Dwaine Clarke · NNN Deal Finder / GCT Commercial

Published July 16, 2026

Deferral means your tax attributes travel with you — and basis is the suitcase. The replacement property’s basis determines future depreciation, the eventual taxable gain, and how much the exchange really deferred. The formula is friendlier than it looks.

The core formula

Replacement basis = old adjusted basis + new money added − boot received + gain recognized. In the clean full-deferral case (buy equal-or-up, no boot), it collapses to: old basis plus your buy-up. Sell at $1.2M a property with $400K adjusted basis, buy at $1.4M, and the new basis is $600K — the $800K of deferred gain living on as the gap between basis and value.

What the number drives

Depreciation: the carried basis generally continues on the old schedule while the buy-up increment starts fresh — or an election lets you restart the whole amount (your CPA optimizes this; the allocation between land and improvements on the new deal matters either way, and it’s negotiable intelligence worth capturing at closing). Future sale math: basis is the yardstick against the eventual price — unless the chain runs to the step-up, where the suitcase empties for free.

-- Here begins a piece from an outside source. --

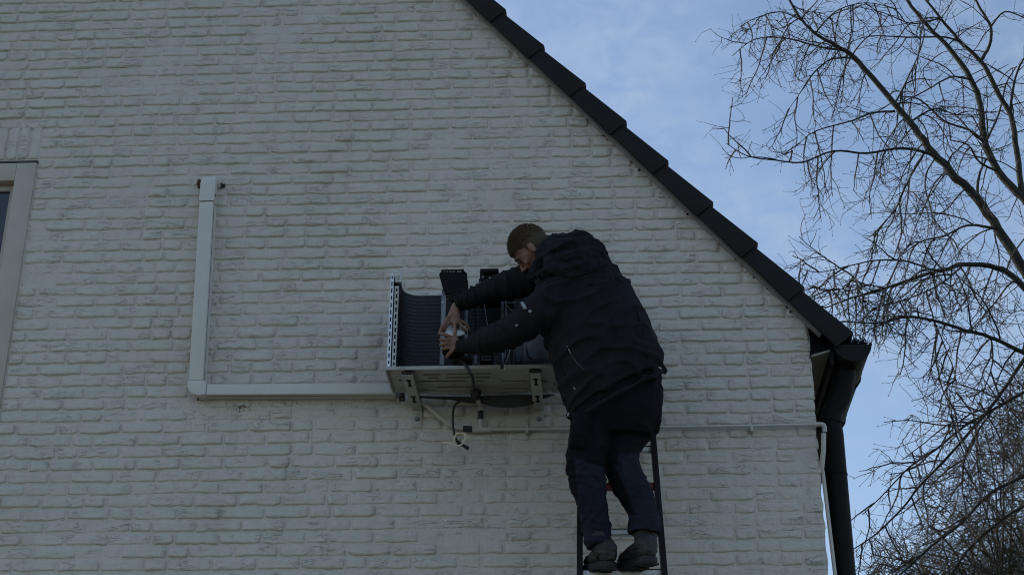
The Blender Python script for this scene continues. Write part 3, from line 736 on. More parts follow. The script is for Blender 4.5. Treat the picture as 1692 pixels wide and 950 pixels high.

Boot accounting: recognized gain from any boot adds back into basis, so you’re never taxed twice on the same dollars.

Practical hygiene

Keep the Form 8824 workpapers from every exchange forever — each link in a chain depends on the last one’s arithmetic, and thirty-year-old numbers get asked for at the worst times. When exchanging one property into several, basis allocates across replacements in proportion to their values; get the split documented the year it happens. None of this is difficult math — it’s just math that must survive decades of filing cabinets.